A judge in Virginia has allowed the removal of a wireless telegraph machine from the Titanic by a salvage firm, despite protests to leave the site undisturbed.

US District Judge Rebecca Beach Smith passed the order on Monday which will allow RMS Titanic Inc to go ahead with their plan to extract the machine from the ship's wreckage.

Ms Smith agreed with the firm that the telegraph is historically and culturally important and if left may end up lost within the rapidly decaying remains.

The judge wrote that recovering the telegraph “will contribute to the legacy left by the indelible loss of the Titanic, those who survived, and those who gave their lives in the sinking.”

The proposed expedition has proved controversial among some archaeological and preservation experts.

The National Oceanic and Atmospheric Administration (NOAA) has vehemently opposed the removal, stating that the telegraph should not be tampered with because it may be surrounded by the "mortal remains of more than 1,500 people”.

The judge while she acknowledged NOAA's arguments, they were not a formal party in the case.

The new ruling modifies a previous order by a different judge in 2000 that stated cutting or detaching from the shipwreck is forbidden.

RMS Titanic Inc, which is under new ownership after emerging from bankruptcy, plans to exhibit the wireless telegraph alongside stories of the men who used it during the sinking of the ship.

“The brief transmissions sent among those ships’ wireless operators, staccato bursts of information and emotion, tell the story of Titanic’s desperate fate that night: the confusion, chaos, panic, futility and fear,” the company wrote in court filings.

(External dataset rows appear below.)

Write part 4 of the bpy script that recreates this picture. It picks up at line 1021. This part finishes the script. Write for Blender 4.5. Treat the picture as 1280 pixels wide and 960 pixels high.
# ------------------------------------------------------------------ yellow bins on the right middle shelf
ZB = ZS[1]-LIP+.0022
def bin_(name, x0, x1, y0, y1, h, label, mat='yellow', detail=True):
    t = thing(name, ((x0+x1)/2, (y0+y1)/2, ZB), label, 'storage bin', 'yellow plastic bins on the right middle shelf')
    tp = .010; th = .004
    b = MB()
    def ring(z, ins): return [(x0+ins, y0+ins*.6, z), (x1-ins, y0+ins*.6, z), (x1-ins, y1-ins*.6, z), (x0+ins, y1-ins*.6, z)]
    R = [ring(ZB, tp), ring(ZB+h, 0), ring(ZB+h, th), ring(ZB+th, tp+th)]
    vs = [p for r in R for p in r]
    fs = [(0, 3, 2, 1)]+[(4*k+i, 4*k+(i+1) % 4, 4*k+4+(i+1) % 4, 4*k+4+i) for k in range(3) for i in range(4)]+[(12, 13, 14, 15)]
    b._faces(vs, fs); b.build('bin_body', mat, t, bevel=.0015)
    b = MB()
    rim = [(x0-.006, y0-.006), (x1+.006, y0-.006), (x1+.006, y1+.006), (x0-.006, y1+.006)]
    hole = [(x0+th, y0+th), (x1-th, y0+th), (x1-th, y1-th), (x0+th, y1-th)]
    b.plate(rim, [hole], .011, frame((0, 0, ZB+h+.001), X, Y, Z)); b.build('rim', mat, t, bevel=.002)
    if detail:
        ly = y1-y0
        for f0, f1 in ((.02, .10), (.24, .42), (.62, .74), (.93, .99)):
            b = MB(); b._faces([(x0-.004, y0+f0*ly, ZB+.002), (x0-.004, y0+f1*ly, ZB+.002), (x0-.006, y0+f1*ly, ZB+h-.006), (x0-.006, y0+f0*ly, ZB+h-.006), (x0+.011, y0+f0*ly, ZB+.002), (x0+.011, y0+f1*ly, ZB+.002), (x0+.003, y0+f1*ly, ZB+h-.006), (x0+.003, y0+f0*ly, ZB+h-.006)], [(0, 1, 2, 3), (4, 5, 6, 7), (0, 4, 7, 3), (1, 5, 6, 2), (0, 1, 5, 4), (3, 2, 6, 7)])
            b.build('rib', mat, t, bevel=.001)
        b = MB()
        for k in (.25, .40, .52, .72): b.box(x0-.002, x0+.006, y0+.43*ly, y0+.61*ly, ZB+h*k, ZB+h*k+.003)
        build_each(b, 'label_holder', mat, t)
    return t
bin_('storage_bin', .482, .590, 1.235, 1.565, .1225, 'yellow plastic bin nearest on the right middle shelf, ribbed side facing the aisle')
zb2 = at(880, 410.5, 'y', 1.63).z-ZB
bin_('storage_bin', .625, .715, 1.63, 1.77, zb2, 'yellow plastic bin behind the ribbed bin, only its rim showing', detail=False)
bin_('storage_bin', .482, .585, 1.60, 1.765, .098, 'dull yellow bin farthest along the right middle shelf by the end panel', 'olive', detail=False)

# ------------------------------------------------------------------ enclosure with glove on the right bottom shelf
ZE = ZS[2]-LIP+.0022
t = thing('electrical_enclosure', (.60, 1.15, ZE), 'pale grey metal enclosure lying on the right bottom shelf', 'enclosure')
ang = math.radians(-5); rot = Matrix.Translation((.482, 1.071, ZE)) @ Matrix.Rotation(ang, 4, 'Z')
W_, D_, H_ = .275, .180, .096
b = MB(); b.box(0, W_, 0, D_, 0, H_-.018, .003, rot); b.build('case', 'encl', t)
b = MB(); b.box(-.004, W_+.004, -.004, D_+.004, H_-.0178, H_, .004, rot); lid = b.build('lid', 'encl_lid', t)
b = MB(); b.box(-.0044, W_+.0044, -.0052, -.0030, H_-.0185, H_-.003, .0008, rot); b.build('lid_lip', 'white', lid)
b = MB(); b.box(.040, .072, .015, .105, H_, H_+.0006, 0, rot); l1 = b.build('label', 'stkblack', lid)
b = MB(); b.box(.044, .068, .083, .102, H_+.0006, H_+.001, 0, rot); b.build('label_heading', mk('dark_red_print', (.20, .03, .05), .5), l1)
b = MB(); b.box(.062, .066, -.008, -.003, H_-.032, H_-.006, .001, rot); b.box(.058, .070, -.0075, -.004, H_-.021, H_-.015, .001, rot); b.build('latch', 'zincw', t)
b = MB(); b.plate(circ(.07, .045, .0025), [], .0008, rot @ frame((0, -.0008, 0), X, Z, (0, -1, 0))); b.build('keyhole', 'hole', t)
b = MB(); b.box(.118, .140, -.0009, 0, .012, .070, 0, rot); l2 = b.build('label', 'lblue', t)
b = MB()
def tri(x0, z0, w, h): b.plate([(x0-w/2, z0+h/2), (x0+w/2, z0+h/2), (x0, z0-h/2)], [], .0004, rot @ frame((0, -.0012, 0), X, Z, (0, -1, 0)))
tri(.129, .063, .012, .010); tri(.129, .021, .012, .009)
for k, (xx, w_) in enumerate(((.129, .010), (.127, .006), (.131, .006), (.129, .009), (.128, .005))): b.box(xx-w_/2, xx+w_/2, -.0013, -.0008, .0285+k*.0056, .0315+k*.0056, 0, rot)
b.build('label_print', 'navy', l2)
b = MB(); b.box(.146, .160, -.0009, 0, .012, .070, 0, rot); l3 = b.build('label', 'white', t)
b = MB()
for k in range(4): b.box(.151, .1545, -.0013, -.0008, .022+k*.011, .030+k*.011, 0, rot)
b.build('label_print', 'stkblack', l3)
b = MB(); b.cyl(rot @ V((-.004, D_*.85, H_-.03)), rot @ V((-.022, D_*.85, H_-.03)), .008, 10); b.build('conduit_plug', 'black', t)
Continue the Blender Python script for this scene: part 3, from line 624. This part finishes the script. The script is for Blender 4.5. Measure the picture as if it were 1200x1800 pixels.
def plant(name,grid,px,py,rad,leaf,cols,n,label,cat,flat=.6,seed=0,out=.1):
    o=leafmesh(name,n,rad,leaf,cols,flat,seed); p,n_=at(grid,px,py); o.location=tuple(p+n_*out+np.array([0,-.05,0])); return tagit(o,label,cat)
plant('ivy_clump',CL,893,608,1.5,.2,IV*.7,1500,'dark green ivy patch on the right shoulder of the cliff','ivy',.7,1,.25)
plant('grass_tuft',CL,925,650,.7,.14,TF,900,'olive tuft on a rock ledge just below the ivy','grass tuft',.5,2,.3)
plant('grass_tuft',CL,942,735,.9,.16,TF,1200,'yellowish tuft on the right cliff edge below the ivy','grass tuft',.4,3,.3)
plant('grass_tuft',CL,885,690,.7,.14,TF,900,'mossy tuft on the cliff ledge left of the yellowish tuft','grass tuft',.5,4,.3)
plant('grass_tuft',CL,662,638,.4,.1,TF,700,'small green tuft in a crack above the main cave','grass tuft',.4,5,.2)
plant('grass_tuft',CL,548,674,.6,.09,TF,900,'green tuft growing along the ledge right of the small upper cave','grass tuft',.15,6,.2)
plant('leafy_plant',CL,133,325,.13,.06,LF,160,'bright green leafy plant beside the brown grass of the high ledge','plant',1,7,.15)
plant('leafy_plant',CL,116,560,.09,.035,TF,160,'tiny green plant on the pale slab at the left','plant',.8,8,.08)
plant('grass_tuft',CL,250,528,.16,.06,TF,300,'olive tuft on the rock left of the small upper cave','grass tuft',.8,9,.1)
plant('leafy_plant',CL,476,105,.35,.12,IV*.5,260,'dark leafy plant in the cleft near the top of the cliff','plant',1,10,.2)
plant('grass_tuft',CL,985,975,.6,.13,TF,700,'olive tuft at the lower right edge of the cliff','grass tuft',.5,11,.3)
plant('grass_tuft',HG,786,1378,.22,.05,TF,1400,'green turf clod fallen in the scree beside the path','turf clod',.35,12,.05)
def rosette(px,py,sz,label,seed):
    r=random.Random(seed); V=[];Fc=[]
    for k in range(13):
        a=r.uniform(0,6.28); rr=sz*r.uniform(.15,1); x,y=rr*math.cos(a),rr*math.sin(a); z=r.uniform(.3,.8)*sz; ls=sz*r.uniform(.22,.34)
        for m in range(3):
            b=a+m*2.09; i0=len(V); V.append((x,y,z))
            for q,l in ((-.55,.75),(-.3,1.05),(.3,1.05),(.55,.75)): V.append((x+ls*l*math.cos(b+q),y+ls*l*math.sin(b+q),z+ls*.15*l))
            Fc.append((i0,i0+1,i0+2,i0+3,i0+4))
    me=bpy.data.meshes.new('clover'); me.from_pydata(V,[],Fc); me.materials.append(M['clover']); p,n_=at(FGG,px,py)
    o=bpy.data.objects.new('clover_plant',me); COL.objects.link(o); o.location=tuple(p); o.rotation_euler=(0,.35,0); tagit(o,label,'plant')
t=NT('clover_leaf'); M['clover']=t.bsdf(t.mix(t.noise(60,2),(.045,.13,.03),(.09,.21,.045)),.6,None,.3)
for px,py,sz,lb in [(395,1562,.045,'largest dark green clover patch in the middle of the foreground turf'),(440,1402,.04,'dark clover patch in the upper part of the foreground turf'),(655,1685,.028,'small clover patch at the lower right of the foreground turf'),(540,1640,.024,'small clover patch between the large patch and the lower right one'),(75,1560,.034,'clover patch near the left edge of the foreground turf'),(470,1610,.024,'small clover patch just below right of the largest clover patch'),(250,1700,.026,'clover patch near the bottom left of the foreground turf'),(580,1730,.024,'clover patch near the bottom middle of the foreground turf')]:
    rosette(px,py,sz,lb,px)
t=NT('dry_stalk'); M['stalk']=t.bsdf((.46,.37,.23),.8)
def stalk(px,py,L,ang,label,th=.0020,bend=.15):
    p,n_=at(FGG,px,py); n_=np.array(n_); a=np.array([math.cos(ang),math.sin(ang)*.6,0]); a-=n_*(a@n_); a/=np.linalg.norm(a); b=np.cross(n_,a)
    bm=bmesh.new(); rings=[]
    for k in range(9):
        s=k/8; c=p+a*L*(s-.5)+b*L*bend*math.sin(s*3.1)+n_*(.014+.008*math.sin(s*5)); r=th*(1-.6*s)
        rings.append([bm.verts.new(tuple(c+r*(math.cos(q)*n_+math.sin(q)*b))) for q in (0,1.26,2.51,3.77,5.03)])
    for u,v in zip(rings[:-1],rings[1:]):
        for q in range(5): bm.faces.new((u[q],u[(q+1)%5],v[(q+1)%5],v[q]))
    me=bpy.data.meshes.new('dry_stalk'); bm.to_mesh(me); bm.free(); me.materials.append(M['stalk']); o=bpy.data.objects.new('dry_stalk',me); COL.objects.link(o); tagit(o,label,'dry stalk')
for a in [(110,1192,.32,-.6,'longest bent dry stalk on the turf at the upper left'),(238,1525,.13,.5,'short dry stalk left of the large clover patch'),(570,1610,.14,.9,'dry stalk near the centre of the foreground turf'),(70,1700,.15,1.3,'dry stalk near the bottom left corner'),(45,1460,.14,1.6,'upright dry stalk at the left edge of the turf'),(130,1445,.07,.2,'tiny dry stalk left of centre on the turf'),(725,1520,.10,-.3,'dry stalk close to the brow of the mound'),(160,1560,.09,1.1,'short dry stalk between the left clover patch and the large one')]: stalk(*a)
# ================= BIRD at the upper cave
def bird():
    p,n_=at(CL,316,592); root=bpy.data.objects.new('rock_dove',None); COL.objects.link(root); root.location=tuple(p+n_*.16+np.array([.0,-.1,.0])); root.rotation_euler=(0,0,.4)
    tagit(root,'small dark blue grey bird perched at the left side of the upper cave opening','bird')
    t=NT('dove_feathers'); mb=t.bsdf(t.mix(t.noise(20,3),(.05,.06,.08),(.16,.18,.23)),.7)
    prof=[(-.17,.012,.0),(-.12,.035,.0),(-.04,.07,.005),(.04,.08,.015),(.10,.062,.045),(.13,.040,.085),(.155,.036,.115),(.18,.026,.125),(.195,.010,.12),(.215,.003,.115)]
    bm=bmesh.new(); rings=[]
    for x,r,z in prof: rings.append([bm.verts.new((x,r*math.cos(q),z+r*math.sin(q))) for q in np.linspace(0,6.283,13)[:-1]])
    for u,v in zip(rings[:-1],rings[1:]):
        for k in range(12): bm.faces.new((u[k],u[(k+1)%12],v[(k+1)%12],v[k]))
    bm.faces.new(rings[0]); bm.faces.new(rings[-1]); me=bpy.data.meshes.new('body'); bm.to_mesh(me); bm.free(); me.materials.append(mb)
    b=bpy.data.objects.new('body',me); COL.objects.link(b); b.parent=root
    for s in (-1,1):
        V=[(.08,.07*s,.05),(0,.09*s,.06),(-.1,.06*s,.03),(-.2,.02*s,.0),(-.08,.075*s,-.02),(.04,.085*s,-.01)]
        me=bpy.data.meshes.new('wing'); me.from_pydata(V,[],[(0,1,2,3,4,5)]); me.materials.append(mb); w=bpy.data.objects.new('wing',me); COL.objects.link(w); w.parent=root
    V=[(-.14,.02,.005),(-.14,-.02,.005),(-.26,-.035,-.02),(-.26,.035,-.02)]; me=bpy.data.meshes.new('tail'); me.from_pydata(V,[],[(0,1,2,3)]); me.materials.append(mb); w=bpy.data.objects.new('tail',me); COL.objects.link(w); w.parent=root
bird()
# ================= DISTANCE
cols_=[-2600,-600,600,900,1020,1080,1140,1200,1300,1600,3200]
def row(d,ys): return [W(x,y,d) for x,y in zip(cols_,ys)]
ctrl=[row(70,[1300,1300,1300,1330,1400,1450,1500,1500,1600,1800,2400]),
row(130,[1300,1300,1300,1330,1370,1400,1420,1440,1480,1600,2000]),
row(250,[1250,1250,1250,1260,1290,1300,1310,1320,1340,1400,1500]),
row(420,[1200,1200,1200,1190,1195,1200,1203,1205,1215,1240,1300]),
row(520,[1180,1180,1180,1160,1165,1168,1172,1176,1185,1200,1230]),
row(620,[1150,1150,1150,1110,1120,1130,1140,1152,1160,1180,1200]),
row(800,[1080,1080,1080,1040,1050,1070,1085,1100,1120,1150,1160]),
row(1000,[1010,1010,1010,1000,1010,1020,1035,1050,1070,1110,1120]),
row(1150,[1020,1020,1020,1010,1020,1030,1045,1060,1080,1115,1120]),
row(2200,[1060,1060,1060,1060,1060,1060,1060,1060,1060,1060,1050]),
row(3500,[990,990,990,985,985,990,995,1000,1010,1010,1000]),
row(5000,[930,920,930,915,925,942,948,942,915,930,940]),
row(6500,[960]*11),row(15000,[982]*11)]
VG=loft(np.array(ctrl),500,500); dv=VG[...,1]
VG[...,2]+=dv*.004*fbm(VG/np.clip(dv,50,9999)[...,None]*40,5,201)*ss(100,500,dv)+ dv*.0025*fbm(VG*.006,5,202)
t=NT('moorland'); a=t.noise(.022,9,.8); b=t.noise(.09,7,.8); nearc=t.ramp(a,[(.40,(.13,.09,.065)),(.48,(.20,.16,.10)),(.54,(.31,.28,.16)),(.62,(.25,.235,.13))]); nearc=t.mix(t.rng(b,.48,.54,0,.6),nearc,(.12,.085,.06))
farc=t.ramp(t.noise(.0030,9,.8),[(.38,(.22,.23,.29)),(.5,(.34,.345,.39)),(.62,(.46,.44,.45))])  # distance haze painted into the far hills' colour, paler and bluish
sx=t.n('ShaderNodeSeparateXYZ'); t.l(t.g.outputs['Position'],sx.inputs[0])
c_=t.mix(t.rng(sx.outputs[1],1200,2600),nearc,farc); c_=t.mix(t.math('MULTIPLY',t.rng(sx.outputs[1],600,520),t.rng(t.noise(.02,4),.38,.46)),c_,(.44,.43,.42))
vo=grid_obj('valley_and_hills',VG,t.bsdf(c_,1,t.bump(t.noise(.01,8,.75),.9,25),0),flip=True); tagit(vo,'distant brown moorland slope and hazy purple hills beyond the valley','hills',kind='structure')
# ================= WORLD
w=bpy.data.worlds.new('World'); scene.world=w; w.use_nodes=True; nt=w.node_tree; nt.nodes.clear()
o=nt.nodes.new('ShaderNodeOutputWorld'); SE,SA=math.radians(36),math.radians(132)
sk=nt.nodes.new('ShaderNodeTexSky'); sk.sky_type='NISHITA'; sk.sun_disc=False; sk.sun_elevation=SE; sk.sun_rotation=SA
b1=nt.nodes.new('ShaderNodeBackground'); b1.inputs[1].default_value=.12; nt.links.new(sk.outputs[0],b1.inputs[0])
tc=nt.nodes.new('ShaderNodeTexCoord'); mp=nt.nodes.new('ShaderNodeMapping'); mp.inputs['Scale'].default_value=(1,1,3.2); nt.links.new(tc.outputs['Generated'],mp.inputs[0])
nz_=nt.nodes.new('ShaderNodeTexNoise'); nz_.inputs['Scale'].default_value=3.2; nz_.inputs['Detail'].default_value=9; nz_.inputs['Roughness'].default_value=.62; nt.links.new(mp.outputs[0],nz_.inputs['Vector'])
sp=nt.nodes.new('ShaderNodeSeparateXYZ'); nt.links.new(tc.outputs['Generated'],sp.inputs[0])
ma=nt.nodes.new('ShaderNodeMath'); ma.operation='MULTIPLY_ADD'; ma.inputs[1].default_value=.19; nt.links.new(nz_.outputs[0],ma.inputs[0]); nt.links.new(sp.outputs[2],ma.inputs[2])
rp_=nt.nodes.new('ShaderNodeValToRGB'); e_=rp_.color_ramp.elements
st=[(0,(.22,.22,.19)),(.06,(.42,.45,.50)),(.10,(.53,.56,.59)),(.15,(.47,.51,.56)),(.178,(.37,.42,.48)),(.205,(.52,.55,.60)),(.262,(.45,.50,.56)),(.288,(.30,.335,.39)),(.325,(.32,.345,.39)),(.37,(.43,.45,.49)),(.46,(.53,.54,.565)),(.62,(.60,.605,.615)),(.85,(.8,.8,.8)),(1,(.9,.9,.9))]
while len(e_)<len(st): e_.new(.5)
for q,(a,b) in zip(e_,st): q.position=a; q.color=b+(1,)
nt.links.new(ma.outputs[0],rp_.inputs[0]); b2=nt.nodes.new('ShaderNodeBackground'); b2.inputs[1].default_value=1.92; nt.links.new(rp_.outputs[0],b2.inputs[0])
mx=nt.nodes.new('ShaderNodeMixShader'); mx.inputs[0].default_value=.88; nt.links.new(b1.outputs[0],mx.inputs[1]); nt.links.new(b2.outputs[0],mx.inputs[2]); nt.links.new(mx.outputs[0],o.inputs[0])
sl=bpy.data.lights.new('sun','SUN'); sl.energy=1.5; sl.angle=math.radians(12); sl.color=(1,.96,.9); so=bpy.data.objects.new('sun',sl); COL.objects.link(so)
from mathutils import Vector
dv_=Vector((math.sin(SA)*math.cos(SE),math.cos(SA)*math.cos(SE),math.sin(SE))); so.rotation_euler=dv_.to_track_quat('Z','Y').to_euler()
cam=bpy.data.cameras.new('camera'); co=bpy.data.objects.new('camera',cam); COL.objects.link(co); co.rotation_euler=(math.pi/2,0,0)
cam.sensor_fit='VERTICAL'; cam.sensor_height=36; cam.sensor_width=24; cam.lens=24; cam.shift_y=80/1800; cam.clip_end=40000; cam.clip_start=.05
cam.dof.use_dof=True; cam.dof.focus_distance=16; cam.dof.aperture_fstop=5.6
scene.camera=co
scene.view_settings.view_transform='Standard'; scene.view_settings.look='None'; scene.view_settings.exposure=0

The firm submitted a 60-page plan to retrieve the telegraph through the boat's hull, which Ms Beach said meets most requirements set forth in the international agreement and other restrictions.

Critics have continually argued that disturbing the hull to retrieve the machine is a legal issue, and that the desire to leave the hull undisturbed had originally been shared with RMS Titianic Inc under its original management.

“The public interest in not disturbing the hull portions as part of a memorial was established more than three decades ago,” Ole Varmer, a retired NOAA attorney and a senior fellow at The Ocean Foundation, said.